I saw in the paper recently some fluff about a RailCorp train contract being worth $8 billion, and it being the largest private-public partnership in Australia yada yada yada.
Journalists are such suckers for numbers that they never bother to question. "$8 billion" just sounds like such a marvelously huge number to throw around, so they use it without question.
I presume that the bulk of that $8 billion is not being spent up front, but rather over the 20 or 30 year life of the contract. It must be 30 years. Given the way NSW keeps trains running for longer than that in general, I am surprised they didn't go for 40 years. If we can keep B52s flying for that long or longer, we should be able to keep train carriages trundling around without falling to bits.

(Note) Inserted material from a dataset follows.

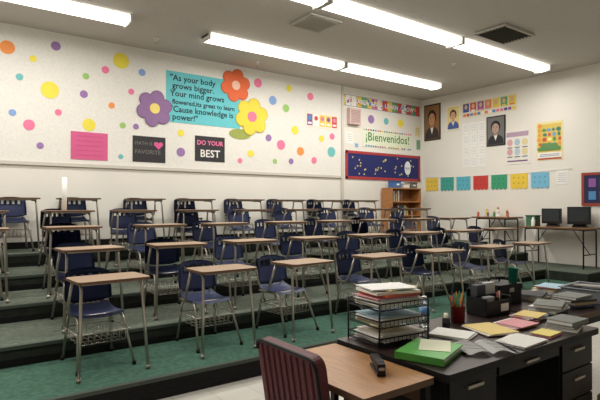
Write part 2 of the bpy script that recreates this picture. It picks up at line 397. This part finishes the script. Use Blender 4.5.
# ------------------------------------------------------------ student desk (faces -Y)
def desk_mesh(var):
    b=MB()
    b.prism(rrect(-.285,.285,-.42,-.03,.05),.730,.741,M_edge); b.prism(rrect(-.283,.283,-.418,-.032,.05),.741,.750,M_lam,M_edge)
    b.box((0,-.35,.722),(.48,.03,.016),M_chrome); b.box((0,-.08,.722),(.48,.03,.016),M_chrome)
    for s_ in (-1,1):
        b.tube([(s_*.22,-.06,.718),(s_*.235,-.32,.712),(s_*.27,-.38,.015)],.0125,M_chrome,8,fil=.05)
        b.cyl((s_*.27,-.38,0),(s_*.27,-.38,.03),.018,M_chrome,10)
    for s_ in (-1,) if var==0 else (-1,1):
        b.tube([(s_*.225,-.05,.715),(s_*.24,.02,.52),(s_*.21,.10,.415),(s_*.17,.30,.405)],.0125,M_chrome,8,fil=.06)
    for s_ in (-1,1):
        b.tube([(s_*.225,-.20,.015),(s_*.18,-.04,.405),(s_*.17,.25,.405),(s_*.21,.30,.0)],.0115,M_chrome,8,fil=.05)
        b.cyl((s_*.21,.30,0),(s_*.21,.30,.03),.017,M_plast,10)
        b.cyl((s_*.225,-.20,0),(s_*.225,-.20,.03),.017,M_plast,10)
        b.tube([(s_*.16,.20,.41),(s_*.16,.32,.44),(s_*.14,.345,.68)],.011,M_chrome,8,fil=.06)
    b.cyl((-.17,.02,.405),(.17,.02,.405),.01,M_chrome,8); b.cyl((-.17,.24,.405),(.17,.24,.405),.01,M_chrome,8)
    z=.20
    b.tube([(-.21,-.14,z+.09),(.21,-.14,z+.09),(.21,.26,z+.09),(-.21,.26,z+.09),(-.21,-.14,z+.09)],.005,M_chrome,6)
    for k in range(8):
        x=-.175+.05*k; b.tube([(x,-.14,z+.09),(x,-.12,z),(x,.24,z),(x,.26,z+.09)],.0034,M_chrome,5)
    for k in range(4):
        y=-.10+.11*k; b.tube([(-.21,y,z+.09),(-.19,y,z-.002),(.19,y,z-.002),(.21,y,z+.09)],.0034,M_chrome,5)
    for s_ in (-1,1): b.cyl((s_*.2,-.1,.29),(s_*.185,-.02,.40),.005,M_chrome,6); b.cyl((s_*.2,.24,.29),(s_*.175,.24,.40),.005,M_chrome,6)
    def seat(u,v):
        x=(u-.5)*2
        wx=.205*(1-.10*v)*(1-.06*abs(2*v-1)**4)
        zz=.425+.018*x*x-.022*math.sin(math.pi*min(1,v*1.1))-.03*(max(0,.18-v)/.18)**2+.03*max(0,v-.85)/.15
        return (x*wx,-.06+.37*v,zz)
    b.sheet(seat,8,8,.009,M_blue)
    def back(u,v):
        x=(u-.5)*2
        wx=.20*(1-.10*max(0,v-.4)*1.2)
        zz=.47+.30*v
        if v>.8: zz-=.035*abs(x)**3*((v-.8)/.2)
        if v<.2: zz+=.035*abs(x)**3*((.2-v)/.2)
        return (x*wx,.315+.05*v-.05*x*x,zz)
    skip=set()
    for i in (2,4,6,8):
        for j in (7,8): skip.add((i,j))
    b.sheet(back,11,11,.009,M_blue,skip)
    bmesh.ops.recalc_face_normals(b.bm,faces=b.bm.faces)
    me=D.meshes.new('student_desk_mesh'); b.bm.to_mesh(me); b.bm.free()
    for m in b.mats: me.materials.append(m)
    return me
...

The up front cost of building the carriages isn't a lot - maybe a billion and a half, with the other six and a half being spread over the next 30 years. That's what - $200 million per year? That seems an awful lot to keep some nuts tightened on a bunch of carriages. But who am I to tell?

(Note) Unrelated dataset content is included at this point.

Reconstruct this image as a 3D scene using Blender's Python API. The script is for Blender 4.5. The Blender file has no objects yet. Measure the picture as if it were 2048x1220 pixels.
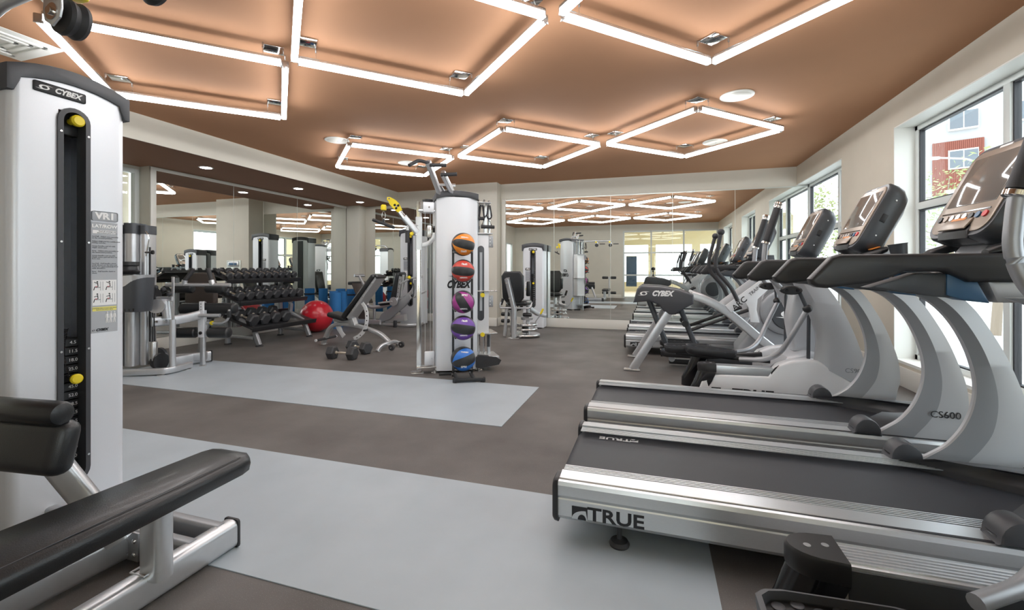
import bpy, bmesh, math, random
from mathutils import Vector as V, Matrix
random.seed(7)
SC = bpy.context.scene
COL = SC.collection
# ---------------------------------------------------------------- camera, world, exposure
YAW = math.atan(280/890)
FWD = V((-math.sin(YAW), math.cos(YAW), 0)); RGT = V((math.cos(YAW), math.sin(YAW), 0))
cam = bpy.data.cameras.new('camera'); co = bpy.data.objects.new('camera', cam); COL.objects.link(co)
co.location = (0, 0, 1.2); co.rotation_euler = (math.pi/2, 0, YAW)
cam.sensor_width = 36; cam.lens = 36*890/2048; cam.shift_y = -(610-538)/2048
cam.clip_start = 0.03; cam.clip_end = 300
SC.camera = co
SC.view_settings.view_transform = 'Standard'; SC.view_settings.look = 'None'
SC.view_settings.gamma = 1; SC.view_settings.use_curve_mapping = False
SC.view_settings.exposure = 0.42
W = bpy.data.worlds.new('world'); SC.world = W; W.use_nodes = True
wn = W.node_tree.nodes; wl = W.node_tree.links; wn.clear()
wo = wn.new('ShaderNodeOutputWorld'); wb = wn.new('ShaderNodeBackground'); wb.inputs[1].default_value = 4.2
wb.inputs[0].default_value = (0.86, 0.93, 1, 1)
wl.new(wb.outputs[0], wo.inputs[0])
TUBE_POWER = 20.0
SC.cycles.max_bounces = 10; SC.cycles.diffuse_bounces = 5; SC.cycles.glossy_bounces = 6
SC.cycles.transmission_bounces = 8; SC.cycles.transparent_max_bounces = 12
SC.cycles.sample_clamp_indirect = 4; SC.cycles.use_denoising = True
# ---------------------------------------------------------------- materials
def mat(name, col, rough=0.5, metal=0.0, spec=0.5, noise=0, nscale=20, bump=0, bscale=200, emit=0, coat=0, aniso=None, trans=0):
    m = bpy.data.materials.new(name); m.use_nodes = True
    nt = m.node_tree; b = nt.nodes['Principled BSDF']
    b.inputs['Base Color'].default_value = (*col, 1); b.inputs['Roughness'].default_value = rough
    b.inputs['Metallic'].default_value = metal; b.inputs['Specular IOR Level'].default_value = spec
    if coat: b.inputs['Coat Weight'].default_value = coat; b.inputs['Coat Roughness'].default_value = 0.15
    if emit: b.inputs['Emission Color'].default_value = (1, 0.985, 0.96, 1); b.inputs['Emission Strength'].default_value = emit
    if trans: b.inputs['Transmission Weight'].default_value = trans
    if noise or bump:
        tc = nt.nodes.new('ShaderNodeTexCoord')
        mp = nt.nodes.new('ShaderNodeMapping'); nt.links.new(tc.outputs['Object'], mp.inputs[0])
        if aniso: mp.inputs['Scale'].default_value = aniso
    if noise:
        n = nt.nodes.new('ShaderNodeTexNoise'); n.inputs['Scale'].default_value = nscale; n.inputs['Detail'].default_value = 6
        nt.links.new(mp.outputs[0], n.inputs['Vector'])
        r = nt.nodes.new('ShaderNodeValToRGB'); r.color_ramp.elements[0].position = 0.3; r.color_ramp.elements[1].position = 0.7
        r.color_ramp.elements[0].color = (*[c*(1-noise) for c in col], 1); r.color_ramp.elements[1].color = (*[min(1, c*(1+noise)) for c in col], 1)
        nt.links.new(n.outputs['Fac'], r.inputs[0]); nt.links.new(r.outputs[0], b.inputs['Base Color'])
    if bump:
        n2 = nt.nodes.new('ShaderNodeTexNoise'); n2.inputs['Scale'].default_value = bscale
        nt.links.new(mp.outputs[0], n2.inputs['Vector'])
        bp = nt.nodes.new('ShaderNodeBump'); bp.inputs['Strength'].default_value = bump; bp.inputs['Distance'].default_value = 0.002
        nt.links.new(n2.outputs['Fac'], bp.inputs['Height']); nt.links.new(bp.outputs[0], b.inputs['Normal'])
    return m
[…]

What annoys me is that the government tries to make that expenditure look like it is spending "new money" - that all this money is going to flow into the economy and create jobs and provide BMWs for all. Bollocks. The money was going to be spent one way or the other and you can't pretend that it is "new money". These new carriages are simply replacing old clapped out ones, and the taxpayer is already spending millions per year maintaining them. The maintenance work could be done in house or outsourced and it wouldn't matter - it's still the same old annual maintenance budget, just that it's being spent on different trains or being done by different people.
The only thing that really screws the government is that they can't fly the trains overseas for maintenance in China, like Qantas could do with its aircraft. I'd bet they'd love to do that.